Truly my life is a long listening to myself and, to others and to God. And if I say that I listen, it is really God who listens inside me, the most essential and the deepest in me listening to the most essential and deepest in others.  God to God.

And I know for certain that there will be a continuity between the life I have led and the life about to begin.  Because my life is                                            increasingly an inner one and the outer setting matters less and less.

I keep following my own inner voice even in this madhouse, with a hundred people chattering.  There is a vast silence in me that continues                        to grow.

There is a really deep well inside me.  And in it dwells God.  Some-times I am there too.  But more often stones and grit block the well,                             and God is buried beneath.  Then He must be dug out again.

One ought to be able to live without books, without anything.
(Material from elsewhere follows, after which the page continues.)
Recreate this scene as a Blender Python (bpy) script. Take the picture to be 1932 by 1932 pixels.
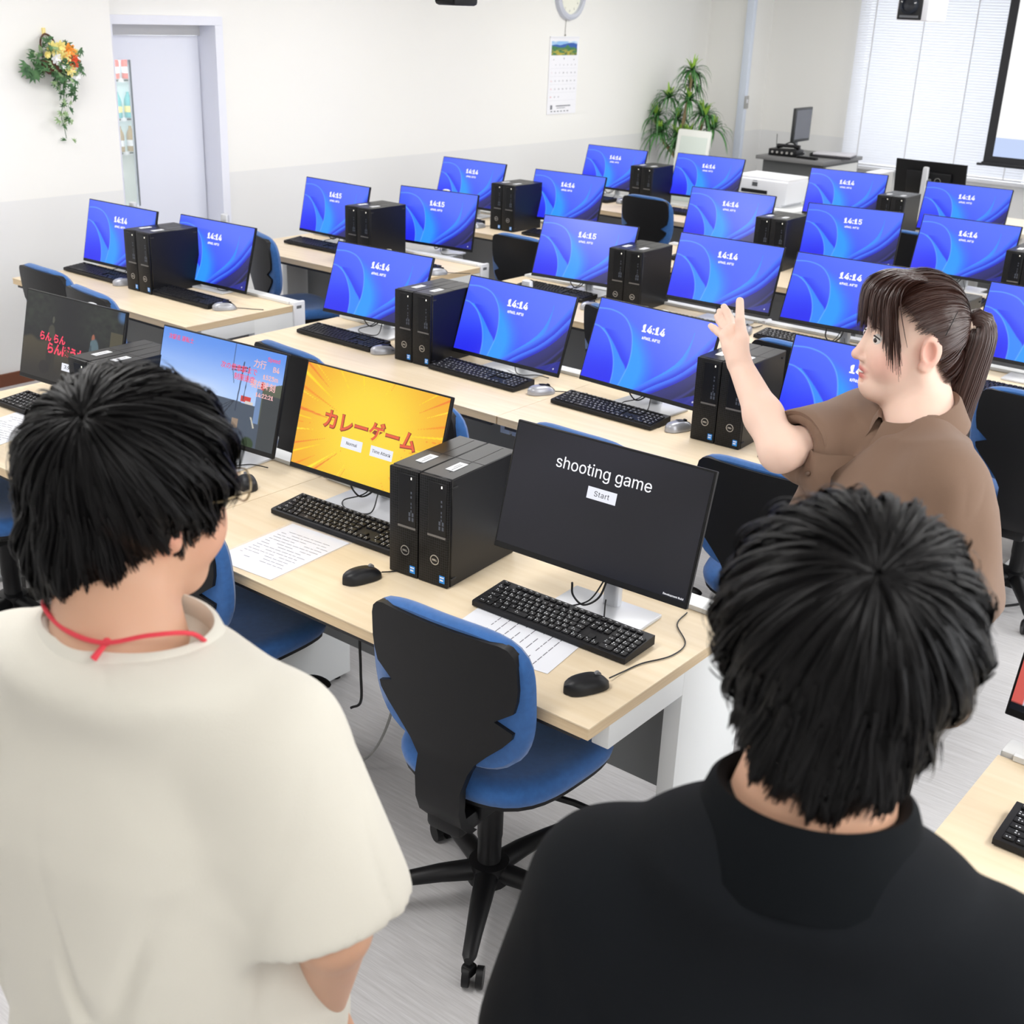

There will always be a small patch of sky above, and there will always be enough space to fold two hands in prayer.                                                           

For once you have begun to walk with God, you need only keep  on walking with Him and life becomes one long stroll.

I draw prayer round me like a dark protective wall, withdraw inside  it as one might into a convent cell and then step outside again  calmer and stronger and more collected again.

And isn’t it true that one can pray anywhere, in a wooden barracks just as well as in a stone monastery, or indeed, anywhere on this earth where God, in these troubled times, feels like casting his likeness.

One must always carry a great silence within one, a silence, into which one can always withdraw, even in the midst of all the hustle and bustle and in the midst of the most animated conversation.  One must always keep drawing fresh strength from within oneself...

On November 30, 1943, Etty died in a swirl of Zyklon B gas at Auschwitz. She had shared her peoples fate.  The drop of water that had been Etty Hillesum fell into the ocean of love and returned to her God.